The irony at play here, is that to demand another person show the humility we desire them to, is the very height of hubris. It takes a tremendous ego to believe you’re qualified to renovate another human being into your image, but we play God with folks every single day.

Much has wisely been pointed out about the possible latent or explicit racism at work, in inconsistencies that see Cam Newton maligned for behavior that is assigned to Tom Brady, Peyton Manning, and Aaron Rodgers as competitive fire and an admiral refusal got lose. While I can’t assess the individual or collective hearts of his critics, I think we all know that consistency in these matters is an issue for most of us. There have been proud, moody, flamboyant athletes since the beginning of time and we certainly all pick and choose our responses to them based on our likes and biases (and team jerseys); cheering some and vilifying others.

As a former Charlotte resident still living in NC, I’ve closely watched Cam Newton become a true leader both on and off the field, and his Carolina Panthers under that leadership were the feel good NFL story of the year, a fact that’s been largely overshadowed by the team’s poor play on Sunday and the aftermath of the post game press conference—and that’s a shame. It’s a shame that we only can sanction people’s leadership qualifications when they fit within the narrow confines of our expectations; only when they win or they lose to our liking.

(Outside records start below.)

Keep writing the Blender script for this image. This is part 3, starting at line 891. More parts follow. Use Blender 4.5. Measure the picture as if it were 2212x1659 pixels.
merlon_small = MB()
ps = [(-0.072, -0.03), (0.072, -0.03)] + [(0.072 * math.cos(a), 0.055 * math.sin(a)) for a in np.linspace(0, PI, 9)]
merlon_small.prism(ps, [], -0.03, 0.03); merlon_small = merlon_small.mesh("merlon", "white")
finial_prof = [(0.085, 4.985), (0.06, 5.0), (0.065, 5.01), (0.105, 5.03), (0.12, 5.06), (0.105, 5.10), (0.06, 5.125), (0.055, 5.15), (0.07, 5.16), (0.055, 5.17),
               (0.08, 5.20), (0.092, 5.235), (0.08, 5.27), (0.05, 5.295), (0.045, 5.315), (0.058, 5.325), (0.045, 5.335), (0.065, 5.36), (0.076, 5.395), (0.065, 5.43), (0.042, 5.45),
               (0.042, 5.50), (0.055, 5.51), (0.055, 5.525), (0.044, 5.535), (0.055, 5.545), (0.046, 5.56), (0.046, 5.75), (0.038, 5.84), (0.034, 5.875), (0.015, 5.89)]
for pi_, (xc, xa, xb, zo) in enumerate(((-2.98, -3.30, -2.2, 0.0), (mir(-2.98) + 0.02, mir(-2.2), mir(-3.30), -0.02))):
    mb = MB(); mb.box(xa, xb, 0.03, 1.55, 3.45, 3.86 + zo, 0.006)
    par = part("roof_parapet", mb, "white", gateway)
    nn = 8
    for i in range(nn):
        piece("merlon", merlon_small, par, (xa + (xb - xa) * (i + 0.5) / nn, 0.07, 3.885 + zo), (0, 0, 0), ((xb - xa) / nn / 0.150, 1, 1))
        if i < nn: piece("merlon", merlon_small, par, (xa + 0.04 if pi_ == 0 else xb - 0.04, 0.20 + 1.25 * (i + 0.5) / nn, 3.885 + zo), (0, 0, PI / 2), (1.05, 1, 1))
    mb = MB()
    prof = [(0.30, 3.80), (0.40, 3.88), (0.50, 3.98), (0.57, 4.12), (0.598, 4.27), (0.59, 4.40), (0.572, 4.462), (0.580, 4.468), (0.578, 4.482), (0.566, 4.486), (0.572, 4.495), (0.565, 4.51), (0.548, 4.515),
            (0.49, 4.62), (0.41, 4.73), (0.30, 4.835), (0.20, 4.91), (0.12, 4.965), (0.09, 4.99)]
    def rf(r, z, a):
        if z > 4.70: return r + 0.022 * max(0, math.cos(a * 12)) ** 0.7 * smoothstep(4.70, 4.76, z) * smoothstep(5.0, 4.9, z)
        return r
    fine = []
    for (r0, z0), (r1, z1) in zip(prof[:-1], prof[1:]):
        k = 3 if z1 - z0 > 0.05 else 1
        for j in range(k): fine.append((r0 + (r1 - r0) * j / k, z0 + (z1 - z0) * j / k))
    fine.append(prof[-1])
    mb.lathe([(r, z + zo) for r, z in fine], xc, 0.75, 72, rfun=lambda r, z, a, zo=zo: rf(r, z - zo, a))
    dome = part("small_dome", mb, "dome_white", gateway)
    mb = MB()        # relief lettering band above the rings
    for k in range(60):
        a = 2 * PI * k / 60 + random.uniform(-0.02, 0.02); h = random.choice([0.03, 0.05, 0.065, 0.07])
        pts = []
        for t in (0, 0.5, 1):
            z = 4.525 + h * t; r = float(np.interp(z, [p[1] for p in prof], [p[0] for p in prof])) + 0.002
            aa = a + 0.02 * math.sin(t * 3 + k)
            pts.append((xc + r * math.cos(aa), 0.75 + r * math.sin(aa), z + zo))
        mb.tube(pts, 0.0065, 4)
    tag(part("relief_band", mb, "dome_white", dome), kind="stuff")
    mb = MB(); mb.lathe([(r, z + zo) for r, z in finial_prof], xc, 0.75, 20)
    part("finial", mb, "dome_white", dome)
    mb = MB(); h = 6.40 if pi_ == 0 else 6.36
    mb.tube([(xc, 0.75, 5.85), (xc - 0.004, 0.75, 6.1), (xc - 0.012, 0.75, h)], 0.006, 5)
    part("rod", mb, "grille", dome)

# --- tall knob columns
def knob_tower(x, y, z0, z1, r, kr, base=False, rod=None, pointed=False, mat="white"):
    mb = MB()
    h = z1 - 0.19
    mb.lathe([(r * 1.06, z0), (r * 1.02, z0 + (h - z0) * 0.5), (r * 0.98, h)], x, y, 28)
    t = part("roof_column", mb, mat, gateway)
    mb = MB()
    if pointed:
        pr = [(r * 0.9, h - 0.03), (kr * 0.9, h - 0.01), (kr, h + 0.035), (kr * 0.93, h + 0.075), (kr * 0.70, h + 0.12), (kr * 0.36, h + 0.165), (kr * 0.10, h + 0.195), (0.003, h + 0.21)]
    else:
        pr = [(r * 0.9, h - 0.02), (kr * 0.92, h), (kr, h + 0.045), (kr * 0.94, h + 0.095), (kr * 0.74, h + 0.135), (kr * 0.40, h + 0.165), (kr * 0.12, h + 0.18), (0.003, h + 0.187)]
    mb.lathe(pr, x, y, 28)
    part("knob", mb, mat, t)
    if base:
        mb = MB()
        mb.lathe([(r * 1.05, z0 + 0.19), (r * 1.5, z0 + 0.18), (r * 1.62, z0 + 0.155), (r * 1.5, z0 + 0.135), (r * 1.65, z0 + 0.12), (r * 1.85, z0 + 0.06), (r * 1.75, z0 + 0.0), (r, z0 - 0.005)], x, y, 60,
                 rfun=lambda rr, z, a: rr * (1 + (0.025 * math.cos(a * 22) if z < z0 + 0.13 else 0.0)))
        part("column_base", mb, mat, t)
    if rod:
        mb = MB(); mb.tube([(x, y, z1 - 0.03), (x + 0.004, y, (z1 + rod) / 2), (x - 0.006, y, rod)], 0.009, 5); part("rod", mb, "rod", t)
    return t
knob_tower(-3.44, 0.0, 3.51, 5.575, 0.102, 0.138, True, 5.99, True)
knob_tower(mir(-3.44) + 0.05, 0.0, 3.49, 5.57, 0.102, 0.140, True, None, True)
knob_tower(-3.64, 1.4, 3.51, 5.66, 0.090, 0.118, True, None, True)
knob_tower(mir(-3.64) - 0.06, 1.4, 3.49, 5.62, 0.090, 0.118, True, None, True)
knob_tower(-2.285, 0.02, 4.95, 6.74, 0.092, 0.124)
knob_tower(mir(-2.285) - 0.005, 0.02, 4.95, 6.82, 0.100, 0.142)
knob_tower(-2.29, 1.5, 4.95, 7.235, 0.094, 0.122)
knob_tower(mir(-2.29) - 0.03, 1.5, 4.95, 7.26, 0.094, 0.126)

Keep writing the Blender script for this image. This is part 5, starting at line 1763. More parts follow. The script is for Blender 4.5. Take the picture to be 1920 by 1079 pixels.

Some self-righteous folks point at Cam with red-faced indignation saying, “He can’t be Mister Dab in a win and then go and pout after a loss.” Cam is looking those people in the eye, and without flinching or apologizing at all, he’s saying: “I can”.  He’s refusing to play the game and in that way he’s changing the game.

We need to stop projecting our behavior onto other people, making them conform to whatever conduct we prefer and attacking them when they don’t. There’s an arrogance present when we assume that we can define the baseline of what civility and decorum and class are for others; that we somehow feel justified in policing the world when the world doesn’t respond within the borders of our comfort.

Football, regardless of the import we want to ascribe to it, is firstly entertainment and Cam is as entertaining as they come. He’s also as flawed and complex as any of us; at times larger than life and sensitive and wild and cartoony and angry and approachable—and often all those things almost simultaneously. 

In a culture that would rather have phony conformity than honest originality, Cam Newton is unapologetically himself at any given moment, and people who don’t like who that person is can and should move on, because it doesn’t seem he is in a hurry to alter himself to make you feel better.

Far more than what Cam Newton’s behavior reveals about Cam, is what it reveals about those who feel overly concerned about it.

He isn’t the big story here. We are.

May he dab and brood on his own terms.